▶ [Goal of the exercise] Repeat exactly the lines from the start through the line with "w.node_tree.nodes['Background'].inputs[1].default_value = 0.3", both ends included.

---------- Material provided

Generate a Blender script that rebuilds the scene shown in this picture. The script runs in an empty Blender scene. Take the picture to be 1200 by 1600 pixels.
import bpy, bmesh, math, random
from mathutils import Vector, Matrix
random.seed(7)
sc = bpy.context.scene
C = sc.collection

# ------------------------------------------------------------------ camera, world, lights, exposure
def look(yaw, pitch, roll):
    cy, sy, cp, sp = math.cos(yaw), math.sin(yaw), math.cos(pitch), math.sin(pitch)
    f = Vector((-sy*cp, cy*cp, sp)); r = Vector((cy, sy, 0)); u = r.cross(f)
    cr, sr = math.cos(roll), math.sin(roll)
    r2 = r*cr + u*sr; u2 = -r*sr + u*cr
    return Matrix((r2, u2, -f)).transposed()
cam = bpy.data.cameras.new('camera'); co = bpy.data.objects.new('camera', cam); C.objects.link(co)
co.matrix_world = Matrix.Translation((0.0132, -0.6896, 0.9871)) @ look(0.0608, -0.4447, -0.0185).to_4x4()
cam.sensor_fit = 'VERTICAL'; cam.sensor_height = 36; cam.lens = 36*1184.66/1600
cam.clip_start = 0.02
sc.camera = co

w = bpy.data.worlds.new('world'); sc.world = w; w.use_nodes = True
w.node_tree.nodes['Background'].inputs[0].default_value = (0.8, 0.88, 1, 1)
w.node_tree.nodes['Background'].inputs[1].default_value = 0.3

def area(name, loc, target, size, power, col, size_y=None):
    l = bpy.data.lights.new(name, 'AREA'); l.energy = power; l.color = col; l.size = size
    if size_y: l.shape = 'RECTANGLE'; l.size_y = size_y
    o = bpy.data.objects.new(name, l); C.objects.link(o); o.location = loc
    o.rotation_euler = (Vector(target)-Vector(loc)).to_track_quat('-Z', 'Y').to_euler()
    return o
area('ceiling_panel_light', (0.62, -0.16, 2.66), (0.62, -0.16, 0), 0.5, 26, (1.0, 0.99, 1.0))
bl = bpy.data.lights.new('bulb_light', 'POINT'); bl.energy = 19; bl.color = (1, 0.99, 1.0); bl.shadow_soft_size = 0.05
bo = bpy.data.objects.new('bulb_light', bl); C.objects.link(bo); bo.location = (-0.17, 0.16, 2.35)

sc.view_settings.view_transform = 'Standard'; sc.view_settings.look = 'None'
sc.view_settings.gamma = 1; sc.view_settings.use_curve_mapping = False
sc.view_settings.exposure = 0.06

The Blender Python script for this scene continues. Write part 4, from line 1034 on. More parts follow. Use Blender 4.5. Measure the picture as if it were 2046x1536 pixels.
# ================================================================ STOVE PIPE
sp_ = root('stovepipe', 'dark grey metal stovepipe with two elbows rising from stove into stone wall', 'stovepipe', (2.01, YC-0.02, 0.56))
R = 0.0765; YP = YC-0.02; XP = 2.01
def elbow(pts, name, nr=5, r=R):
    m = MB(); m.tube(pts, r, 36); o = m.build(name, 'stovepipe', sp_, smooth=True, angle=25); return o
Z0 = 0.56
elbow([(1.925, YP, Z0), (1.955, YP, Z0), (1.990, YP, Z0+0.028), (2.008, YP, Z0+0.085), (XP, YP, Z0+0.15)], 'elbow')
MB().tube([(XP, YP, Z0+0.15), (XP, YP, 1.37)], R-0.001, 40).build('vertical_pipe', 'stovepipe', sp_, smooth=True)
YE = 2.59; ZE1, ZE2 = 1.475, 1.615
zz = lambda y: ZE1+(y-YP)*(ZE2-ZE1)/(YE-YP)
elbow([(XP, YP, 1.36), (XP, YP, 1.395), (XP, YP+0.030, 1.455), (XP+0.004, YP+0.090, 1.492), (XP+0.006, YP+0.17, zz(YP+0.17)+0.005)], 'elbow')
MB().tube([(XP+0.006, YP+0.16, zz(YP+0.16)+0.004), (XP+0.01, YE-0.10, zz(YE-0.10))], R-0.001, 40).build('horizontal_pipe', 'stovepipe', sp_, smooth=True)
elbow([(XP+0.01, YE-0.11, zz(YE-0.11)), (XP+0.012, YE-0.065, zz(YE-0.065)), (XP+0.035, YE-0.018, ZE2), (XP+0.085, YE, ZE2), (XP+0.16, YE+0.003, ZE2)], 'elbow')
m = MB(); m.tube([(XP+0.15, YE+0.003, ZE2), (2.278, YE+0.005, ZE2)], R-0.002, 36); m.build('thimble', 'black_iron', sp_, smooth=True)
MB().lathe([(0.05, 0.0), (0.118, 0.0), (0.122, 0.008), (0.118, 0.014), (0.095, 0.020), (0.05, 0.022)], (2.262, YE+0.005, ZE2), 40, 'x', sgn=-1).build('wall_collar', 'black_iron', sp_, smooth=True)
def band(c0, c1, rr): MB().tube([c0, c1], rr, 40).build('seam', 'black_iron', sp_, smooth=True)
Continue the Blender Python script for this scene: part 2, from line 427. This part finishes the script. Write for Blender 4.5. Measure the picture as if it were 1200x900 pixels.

--------------------

▶ [Task output]
Generate a Blender script that rebuilds the scene shown in this picture. The script runs in an empty Blender scene. Take the picture to be 1200 by 1600 pixels.
import bpy, bmesh, math, random
from mathutils import Vector, Matrix
random.seed(7)
sc = bpy.context.scene
C = sc.collection

# ------------------------------------------------------------------ camera, world, lights, exposure
def look(yaw, pitch, roll):
    cy, sy, cp, sp = math.cos(yaw), math.sin(yaw), math.cos(pitch), math.sin(pitch)
    f = Vector((-sy*cp, cy*cp, sp)); r = Vector((cy, sy, 0)); u = r.cross(f)
    cr, sr = math.cos(roll), math.sin(roll)
    r2 = r*cr + u*sr; u2 = -r*sr + u*cr
    return Matrix((r2, u2, -f)).transposed()
cam = bpy.data.cameras.new('camera'); co = bpy.data.objects.new('camera', cam); C.objects.link(co)
co.matrix_world = Matrix.Translation((0.0132, -0.6896, 0.9871)) @ look(0.0608, -0.4447, -0.0185).to_4x4()
cam.sensor_fit = 'VERTICAL'; cam.sensor_height = 36; cam.lens = 36*1184.66/1600
cam.clip_start = 0.02
sc.camera = co

w = bpy.data.worlds.new('world'); sc.world = w; w.use_nodes = True
w.node_tree.nodes['Background'].inputs[0].default_value = (0.8, 0.88, 1, 1)
w.node_tree.nodes['Background'].inputs[1].default_value = 0.3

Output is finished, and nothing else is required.